先生が“漫画”作りの面白さに目覚めたのは『男どアホウ甲子園』の時。主人公の高校野球児・藤村甲子園が見事甲子園出場を果たし、池畑三四郎ら並み居るライバルたちとマウンドで火花を散らす、という物語だった。
原作は、当時大ヒットした柔道ドラマ『柔道一直線』(原作は梶原一騎)の脚本を書かれた佐々木守先生だったが、その原作原稿のト書きに、いつも“大阪城の隣りに甲子園が見える”と書かれており、水島先生はそのことが腑に落ちなかったという。
あるとき意を決して佐々木先生に「ひょっとして先生は、甲子園が大阪にあると思われてません?」と聞いたところ「え、ないの!?」と逆に驚かれ、聞いた水島先生もびっくりされたとのこと。
何しろ佐々木先生は自らスポーツ音痴を明言。『柔道一直線』も『男どアホウ甲子園』も作品が決まってからそれぞれ「柔道入門」、「野球入門」を読んで初めてルールを知ったという“つわもの”だった。

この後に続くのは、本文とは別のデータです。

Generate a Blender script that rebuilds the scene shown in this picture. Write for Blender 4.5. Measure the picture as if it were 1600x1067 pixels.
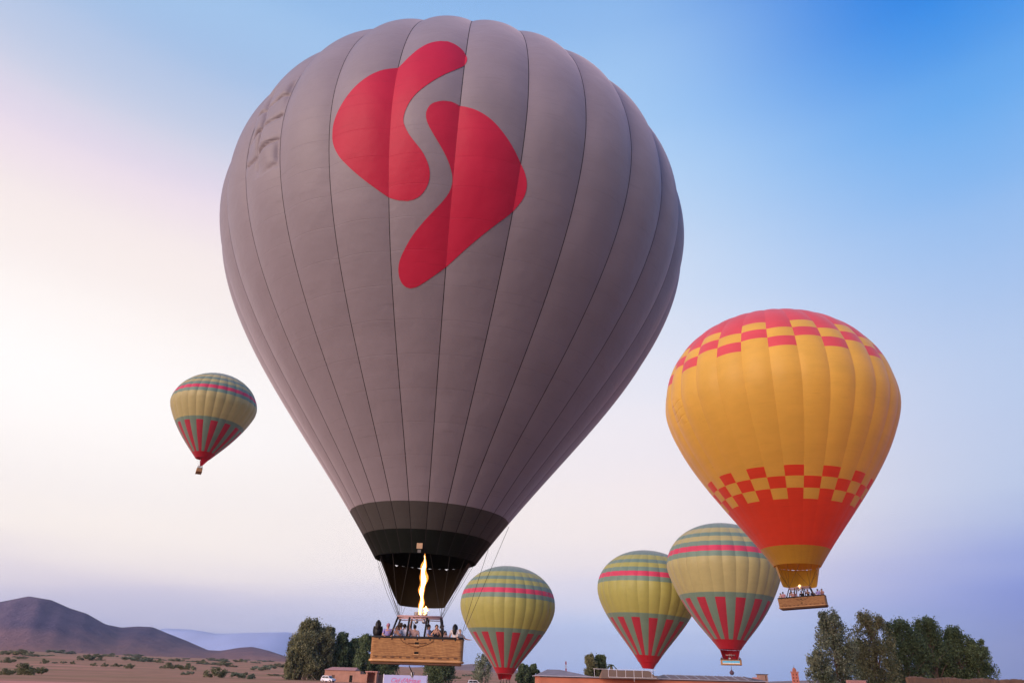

そのことを知った水島先生は、それまで現実の野球ルールに縛られていたご自身を猛反省。“柔道や野球を知らないからこそ、あれだけ自由な発想でキャラクターや物語を描けたんだ”と、漫画における作家の“イマジネーション”の大切さを痛感。こうした経験から、後の『ドカベン』の岩鬼や殿馬、里中ら名キャラクターが誕生したという。
下書きとペン入れ後で変わったストーリー「あれは本当に僕も驚いた」
伊集院光さんのラジオ番組にゲスト出演された際、“『ドカベン』を描いていて驚いたこと”として、「ネーム(下書き)を描いているときは三振した岩鬼がペン入れしたらホームランを打っちゃった」と答えられた話は有名だが、このことを取材時にツッコむと、
「あれは本当に僕も描いていて驚いた。本当にドカベンが現れた(元ダイエーホークスの香川伸行選手のこと)時も驚いたけど、キャラが僕の想像を超えて動き出しちゃうとホント、びっくりするね」
と語った際に浮かべた、はにかむような笑顔が忘れられない。